THE BLOG
02/10/2009 09:03 am ET Updated May 25, 2011

One More Ticketmaster Story; Apologies Aren't Enough

On Sunday afternoon, 7/27, I purchased tickets for the 7/28 Bruce Springsteen concert at Giants Stadium. I purchased them through a ticket broker called Tickets Now, only because they were affiliated with Ticketmaster, a somewhat reputable (HA!) company.

The next morning, I found out through a Bruce Springsteen fan website, Backstreets.com, that people who went to the Sunday evening show and sat in the exact section that I had purchased--Section 209--said the seats were obstructed and nothing but Bruce's microphone could be seen. As a matter of fact, ushers and security guards were prepared for this as they had stacks of tickets in their hands, ready to escort the unhappy patrons to other locations. This was not how I wanted to spend the evening with my wife, schlepping to New Jersey, not knowing where we would be placed.

I called Tickets Now and asked for a refund. Nowhere on their site did it say my tickets were obstructed view. Why would I have paid a premium to sit in seats without a view? They claimed their 100% guarantee only guaranteed getting in the venue. Nothing more. When I said that Ticketmaster sells obstructed view seats by saying "obstructed view seats," they were unphased. Supervisor Denise Wojciechowski offered nothing in the way of help. She was very smug and offered this, "You used the internet to find out this information, why didn't you use the internet to do this before you bought the tickets?" In other words, I'm f**ked! A refund was never in her plans. And actually, nothing, not even replacement tickets were offered. Tickets Now claims "100% customer satisfaction." I couldn't be less satisfied.

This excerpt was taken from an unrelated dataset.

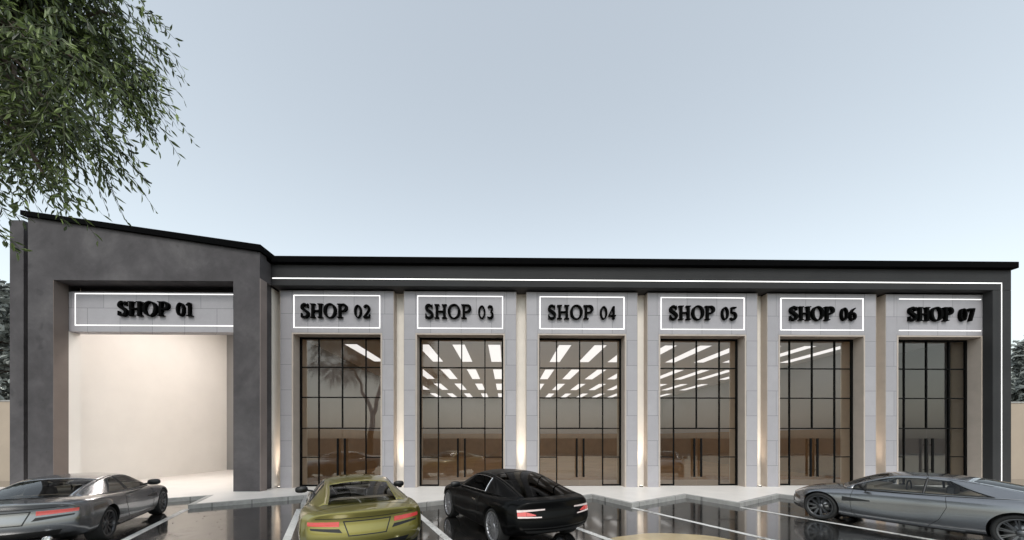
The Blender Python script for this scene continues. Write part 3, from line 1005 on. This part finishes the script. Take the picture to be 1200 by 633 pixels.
def seats(parent, sp):
    z0 = sp['seat_z']
    tub = MB()
    x0, x1 = sp['cabin']
    tub.box(x0, x1, -.66, .66, z0 - .05, z0 + .02)
    tub.box(x1 - .35, x1, -.64, .64, z0 + .02, z0 + .07)          # dashboard
    tub.lathe([(.15, -.01), (.17, -.012), (.18, 0), (.17, .012), (.15, .01)], 24, 'y', (0, 0, 0)) if False else None
    tub.build("interior", M[sp['cabin_mat']], parent)
    for s in (1, -1):
        mb = MB()
        xs_, cy = sp['seat_x'], s * .34
        pts = [(xs_ + .05, z0), (xs_ - .10, z0 + .18), (xs_ - .16, z0 + .22)]
        mb.prism([(cy - .23, z0 - .02), (cy + .23, z0 - .02), (cy + .20, z0 + .15), (cy + .10, z0 + .19), (cy - .10, z0 + .19), (cy - .20, z0 + .15)], 'x', xs_ - .06, xs_ + .06)
        mb.prism([(cy - .11, z0 + .195), (cy + .11, z0 + .195), (cy + .09, z0 + .30), (cy - .09, z0 + .30)], 'x', xs_ - .08, xs_ + .02)
        bevel(mb.build("seat", M['seat'], parent), 0.03, 3)
    wh = MB()
    pts = [(sp['seat_x'] + .62, .34 + .17 * math.cos(a), z0 + .07 + .15 * math.sin(a)) for a in [2 * math.pi * k / 20 for k in range(21)]]
    wh.tube(pts, .013, 6, cap=False)
    wh.build("steering_wheel", M['interior'], parent)

ASTON = dict(
    body=[ # x, zb, wsill, wmid, zmid, wsh, zsh, wte, zte, zc
        (-2.36, .33, .70, .83, .55, .80, .83, .70, .915, .945),
        (-2.20, .28, .77, .89, .55, .85, .86, .73, .930, .965),
        (-1.85, .22, .84, .950, .58, .90, .885, .76, .945, .980),
        (-1.32, .17, .86, .985, .60, .93, .890, .80, .945, .97),
        (-.70, .15, .86, .955, .54, .905, .865, .82, .905, .88),
        (0, .145, .86, .92, .50, .875, .83, .81, .870, .84),
        (.70, .145, .86, .93, .50, .875, .815, .80, .860, .84),
        (1.0, .15, .86, .95, .53, .885, .81, .74, .860, .895),
        (1.42, .155, .85, .965, .56, .89, .785, .70, .835, .865),
        (1.85, .155, .82, .94, .52, .85, .71, .62, .765, .785),
        (2.15, .17, .73, .86, .46, .76, .61, .55, .66, .68),
        (2.30, .21, .62, .75, .42, .66, .53, .48, .57, .59)],
    rear_warp_x=-1.85, rear_prof=[(.25, .17), (.42, .03), (.55, -.02), (.66, .01), (.80, .05), (.90, .0), (.96, -.03)], rear_wrap=.26,
    front_warp_x=1.75, front_prof=[(.2, .03), (.4, 0), (.6, .06)], front_wrap=.38,
    ax_f=1.41, ax_r=-1.33, arch=.375, wr=.338, rim=.262, track=.815, spokes=10, twin=True, spoke_w=.009, rim_mat='rim_dark',
    rail=[(.98, .74, .865), (.60, .665, 1.045), (.24, .605, 1.185), (-.10, .580, 1.222), (-.45, .565, 1.215), (-.80, .560, 1.170), (-1.22, .565, 1.080), (-1.66, .60, .965)],
    belt=[(.96, .78, .850), (.66, .815, .858), (.36, .825, .862), (.0, .830, .866), (-.40, .835, .878), (-.85, .835, .905), (-1.25, .82, .930), (-1.70, .70, .940)],
    crown=[(.22, .03), (.20, .06), (.14, .065), (.05, .06), (0, .06), (-.04, .06), (-.10, .05), (-.18, .02)],
    ws0=0.17, ws1=2, rw0=4.84, rw1=6.84, sw0=.5, sw1=5.67, lean=1.5, glass='car_glass', bulge=.02, chrome=False, bpillar=3.7,
    cabin_mat='tan', cabin=(-.95, .85), seat_z=.885, seat_x=-.55)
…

I took my case to the parent company Ticketmaster. After 45 minutes on hold, the customer service representative I spoke to, Meredith, said Ticketmaster had nothing to do with Tickets Now. When I said that the link for Tickets Now was found on the Ticketmaster website and that on the Tickets Now website it says, "A Ticketmaster Company," she played dumb. "Uh..I don't know anything about that sir."

I sent my unused tickets, which did not say "obstructed view" anywhere, along with the header from the Ticketmaster website that says "Tickets Now-A Ticketmaster Company," to Visa, disputing the charge and hoping I'd get some compensation.

Months later, I get a letter from Visa. It wasn't good news. No refund. No concert. $380 down the drain.

I bring this up now in light of the new allegations against Ticketmaster. I had my recurring Ticketmaster nightmare just last week trying to purchase tickets for the current run of Bruce Springsteen shows, and like so many others, at 9:02 AM, was horrified to see the Ticketmaster page suddenly under maintenance. I KNOW everyone has a nightmare Ticketmaster story. I urge all of you to share these stories. Let's get live music out of the hands of the rich and back in the hands of the fans.